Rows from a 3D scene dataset
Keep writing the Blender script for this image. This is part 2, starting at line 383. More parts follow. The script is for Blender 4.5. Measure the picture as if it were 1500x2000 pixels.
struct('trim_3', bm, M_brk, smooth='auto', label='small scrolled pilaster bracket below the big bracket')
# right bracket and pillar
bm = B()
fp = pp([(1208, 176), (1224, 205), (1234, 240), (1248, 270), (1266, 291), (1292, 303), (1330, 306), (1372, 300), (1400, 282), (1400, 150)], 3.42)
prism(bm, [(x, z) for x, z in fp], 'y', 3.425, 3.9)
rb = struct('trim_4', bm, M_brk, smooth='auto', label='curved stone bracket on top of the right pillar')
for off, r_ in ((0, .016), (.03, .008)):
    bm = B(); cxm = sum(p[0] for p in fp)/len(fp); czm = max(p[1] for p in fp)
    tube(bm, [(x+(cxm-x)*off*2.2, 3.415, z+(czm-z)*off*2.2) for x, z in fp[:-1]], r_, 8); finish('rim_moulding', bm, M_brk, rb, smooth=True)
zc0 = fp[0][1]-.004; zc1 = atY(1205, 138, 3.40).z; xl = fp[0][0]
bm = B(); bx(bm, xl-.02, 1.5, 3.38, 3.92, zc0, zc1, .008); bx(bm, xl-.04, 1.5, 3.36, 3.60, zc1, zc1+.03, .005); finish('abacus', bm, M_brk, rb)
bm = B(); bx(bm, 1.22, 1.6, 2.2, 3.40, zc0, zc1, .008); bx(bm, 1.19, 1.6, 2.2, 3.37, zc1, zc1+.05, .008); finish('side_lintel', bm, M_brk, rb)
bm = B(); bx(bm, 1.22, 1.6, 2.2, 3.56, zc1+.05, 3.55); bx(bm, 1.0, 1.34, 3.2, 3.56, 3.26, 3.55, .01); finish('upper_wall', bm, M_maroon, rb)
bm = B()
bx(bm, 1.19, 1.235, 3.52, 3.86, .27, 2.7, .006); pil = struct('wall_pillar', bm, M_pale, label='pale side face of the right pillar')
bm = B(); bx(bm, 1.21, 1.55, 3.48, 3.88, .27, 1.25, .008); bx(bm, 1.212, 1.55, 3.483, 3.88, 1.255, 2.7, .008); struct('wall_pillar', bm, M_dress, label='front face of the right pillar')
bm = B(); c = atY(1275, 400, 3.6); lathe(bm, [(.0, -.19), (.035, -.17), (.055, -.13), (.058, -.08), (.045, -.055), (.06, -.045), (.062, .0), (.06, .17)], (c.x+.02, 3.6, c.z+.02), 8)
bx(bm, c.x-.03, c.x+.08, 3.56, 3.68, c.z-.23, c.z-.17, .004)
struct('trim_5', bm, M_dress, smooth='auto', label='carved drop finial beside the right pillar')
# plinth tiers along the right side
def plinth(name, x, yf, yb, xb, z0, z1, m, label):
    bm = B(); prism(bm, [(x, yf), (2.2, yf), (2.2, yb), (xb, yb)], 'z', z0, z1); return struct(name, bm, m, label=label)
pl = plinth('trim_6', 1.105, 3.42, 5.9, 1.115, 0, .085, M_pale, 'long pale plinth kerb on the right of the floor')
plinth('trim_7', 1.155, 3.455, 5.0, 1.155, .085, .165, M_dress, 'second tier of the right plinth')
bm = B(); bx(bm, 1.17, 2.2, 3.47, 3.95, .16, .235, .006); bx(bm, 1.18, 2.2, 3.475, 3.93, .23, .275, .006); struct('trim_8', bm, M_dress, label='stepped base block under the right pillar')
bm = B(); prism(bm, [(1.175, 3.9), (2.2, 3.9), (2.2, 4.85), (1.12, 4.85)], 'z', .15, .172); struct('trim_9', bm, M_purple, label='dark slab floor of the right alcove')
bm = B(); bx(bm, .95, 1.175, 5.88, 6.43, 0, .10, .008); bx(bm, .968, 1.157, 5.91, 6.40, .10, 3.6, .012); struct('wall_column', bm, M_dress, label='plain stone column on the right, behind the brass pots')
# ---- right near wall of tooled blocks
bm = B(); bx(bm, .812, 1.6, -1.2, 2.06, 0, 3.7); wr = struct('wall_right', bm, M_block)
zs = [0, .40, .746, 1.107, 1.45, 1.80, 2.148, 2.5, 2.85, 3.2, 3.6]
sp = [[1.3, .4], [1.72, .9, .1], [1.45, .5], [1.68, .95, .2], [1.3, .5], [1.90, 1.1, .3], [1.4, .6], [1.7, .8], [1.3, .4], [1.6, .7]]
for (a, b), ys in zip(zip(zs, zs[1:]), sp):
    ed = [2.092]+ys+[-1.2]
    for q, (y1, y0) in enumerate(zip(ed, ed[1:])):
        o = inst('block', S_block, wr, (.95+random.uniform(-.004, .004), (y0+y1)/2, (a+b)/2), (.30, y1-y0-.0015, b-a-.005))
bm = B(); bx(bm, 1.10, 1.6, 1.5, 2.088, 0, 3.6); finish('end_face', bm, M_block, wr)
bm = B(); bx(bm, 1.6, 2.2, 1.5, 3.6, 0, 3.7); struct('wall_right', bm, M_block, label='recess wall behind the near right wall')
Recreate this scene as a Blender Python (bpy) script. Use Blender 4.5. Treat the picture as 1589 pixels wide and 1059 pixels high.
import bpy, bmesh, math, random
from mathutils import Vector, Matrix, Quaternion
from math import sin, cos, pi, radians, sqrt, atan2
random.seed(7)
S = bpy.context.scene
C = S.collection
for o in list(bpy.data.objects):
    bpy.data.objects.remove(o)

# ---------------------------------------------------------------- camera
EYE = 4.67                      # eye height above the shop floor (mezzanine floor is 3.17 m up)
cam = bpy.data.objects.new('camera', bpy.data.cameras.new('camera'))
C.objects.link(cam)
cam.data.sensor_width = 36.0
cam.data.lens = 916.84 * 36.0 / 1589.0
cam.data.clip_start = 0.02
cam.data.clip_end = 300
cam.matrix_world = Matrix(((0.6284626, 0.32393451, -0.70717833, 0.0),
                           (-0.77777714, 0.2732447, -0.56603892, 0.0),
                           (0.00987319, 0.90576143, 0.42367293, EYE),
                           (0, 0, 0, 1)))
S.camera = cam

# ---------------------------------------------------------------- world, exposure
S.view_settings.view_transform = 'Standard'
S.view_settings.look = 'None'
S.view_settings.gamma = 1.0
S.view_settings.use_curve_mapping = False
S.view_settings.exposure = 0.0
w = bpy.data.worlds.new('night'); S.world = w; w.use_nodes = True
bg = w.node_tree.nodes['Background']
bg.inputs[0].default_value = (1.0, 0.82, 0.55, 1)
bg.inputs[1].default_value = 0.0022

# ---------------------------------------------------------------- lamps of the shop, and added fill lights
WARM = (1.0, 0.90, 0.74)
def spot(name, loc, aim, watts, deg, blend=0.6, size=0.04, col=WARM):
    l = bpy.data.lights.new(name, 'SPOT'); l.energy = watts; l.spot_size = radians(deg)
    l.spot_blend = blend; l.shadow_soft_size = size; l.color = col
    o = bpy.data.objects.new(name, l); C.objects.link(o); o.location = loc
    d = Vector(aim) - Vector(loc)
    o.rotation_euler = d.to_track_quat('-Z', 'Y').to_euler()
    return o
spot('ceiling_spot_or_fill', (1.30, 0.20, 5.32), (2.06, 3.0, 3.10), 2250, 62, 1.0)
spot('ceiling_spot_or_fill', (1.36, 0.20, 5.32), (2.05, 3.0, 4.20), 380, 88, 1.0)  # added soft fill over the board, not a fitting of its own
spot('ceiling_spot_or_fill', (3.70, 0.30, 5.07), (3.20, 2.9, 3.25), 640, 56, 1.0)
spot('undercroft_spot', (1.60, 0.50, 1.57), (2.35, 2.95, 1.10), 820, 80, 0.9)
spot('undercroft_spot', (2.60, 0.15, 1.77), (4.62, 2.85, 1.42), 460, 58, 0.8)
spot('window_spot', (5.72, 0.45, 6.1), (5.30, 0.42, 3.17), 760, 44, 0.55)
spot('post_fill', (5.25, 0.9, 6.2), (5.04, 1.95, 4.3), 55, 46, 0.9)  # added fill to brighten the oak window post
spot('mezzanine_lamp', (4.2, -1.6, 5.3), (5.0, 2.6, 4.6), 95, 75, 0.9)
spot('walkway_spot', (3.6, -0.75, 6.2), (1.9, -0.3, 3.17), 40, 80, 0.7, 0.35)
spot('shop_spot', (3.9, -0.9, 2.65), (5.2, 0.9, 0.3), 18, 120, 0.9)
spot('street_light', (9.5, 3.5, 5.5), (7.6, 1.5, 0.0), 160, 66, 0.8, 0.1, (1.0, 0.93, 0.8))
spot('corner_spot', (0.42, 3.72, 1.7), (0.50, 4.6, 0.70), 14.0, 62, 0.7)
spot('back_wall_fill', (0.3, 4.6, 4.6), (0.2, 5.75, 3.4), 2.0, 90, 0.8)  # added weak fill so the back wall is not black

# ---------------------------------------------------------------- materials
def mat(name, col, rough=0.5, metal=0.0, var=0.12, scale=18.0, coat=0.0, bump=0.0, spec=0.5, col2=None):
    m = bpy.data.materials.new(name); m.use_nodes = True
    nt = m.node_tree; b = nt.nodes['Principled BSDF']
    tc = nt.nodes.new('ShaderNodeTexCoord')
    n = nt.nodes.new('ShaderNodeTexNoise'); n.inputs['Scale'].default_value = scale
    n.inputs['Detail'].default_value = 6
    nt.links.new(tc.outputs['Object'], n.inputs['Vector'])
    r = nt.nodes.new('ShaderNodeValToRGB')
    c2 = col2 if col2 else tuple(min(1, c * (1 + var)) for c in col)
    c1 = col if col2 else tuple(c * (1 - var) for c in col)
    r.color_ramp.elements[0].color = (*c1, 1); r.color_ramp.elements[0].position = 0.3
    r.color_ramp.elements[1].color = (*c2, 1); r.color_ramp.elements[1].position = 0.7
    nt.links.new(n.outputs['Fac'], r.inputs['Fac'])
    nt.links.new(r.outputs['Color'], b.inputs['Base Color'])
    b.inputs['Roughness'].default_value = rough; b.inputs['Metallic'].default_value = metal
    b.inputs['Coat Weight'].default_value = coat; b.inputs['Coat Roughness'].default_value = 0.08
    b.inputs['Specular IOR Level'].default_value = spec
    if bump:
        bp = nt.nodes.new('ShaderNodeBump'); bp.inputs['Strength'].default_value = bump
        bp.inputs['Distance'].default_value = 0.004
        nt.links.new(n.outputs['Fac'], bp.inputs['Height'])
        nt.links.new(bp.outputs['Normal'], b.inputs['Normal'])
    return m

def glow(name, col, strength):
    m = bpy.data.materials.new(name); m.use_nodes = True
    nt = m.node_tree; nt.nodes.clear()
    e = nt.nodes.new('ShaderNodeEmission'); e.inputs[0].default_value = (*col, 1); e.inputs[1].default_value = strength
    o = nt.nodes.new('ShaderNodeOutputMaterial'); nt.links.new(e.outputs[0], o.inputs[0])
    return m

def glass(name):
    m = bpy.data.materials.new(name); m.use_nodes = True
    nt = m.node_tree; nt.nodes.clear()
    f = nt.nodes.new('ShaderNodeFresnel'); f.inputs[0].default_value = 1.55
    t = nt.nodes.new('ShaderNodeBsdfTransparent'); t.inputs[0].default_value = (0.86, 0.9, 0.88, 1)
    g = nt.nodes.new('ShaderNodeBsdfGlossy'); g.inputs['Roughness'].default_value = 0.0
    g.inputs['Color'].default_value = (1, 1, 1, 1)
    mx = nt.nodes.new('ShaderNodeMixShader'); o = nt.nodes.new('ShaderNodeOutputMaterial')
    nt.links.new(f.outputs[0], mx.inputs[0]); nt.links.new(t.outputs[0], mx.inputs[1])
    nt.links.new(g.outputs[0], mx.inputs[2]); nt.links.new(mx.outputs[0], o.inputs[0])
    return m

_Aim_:
Only the lines from the one with "Recreate this scene" up to the one with "bpy.data.objects.remove(o)" should be repeated, both included, exactly as they appear.

_Response below_:
Recreate this scene as a Blender Python (bpy) script. Use Blender 4.5. Treat the picture as 1589 pixels wide and 1059 pixels high.
import bpy, bmesh, math, random
from mathutils import Vector, Matrix, Quaternion
from math import sin, cos, pi, radians, sqrt, atan2
random.seed(7)
S = bpy.context.scene
C = S.collection
for o in list(bpy.data.objects):
    bpy.data.objects.remove(o)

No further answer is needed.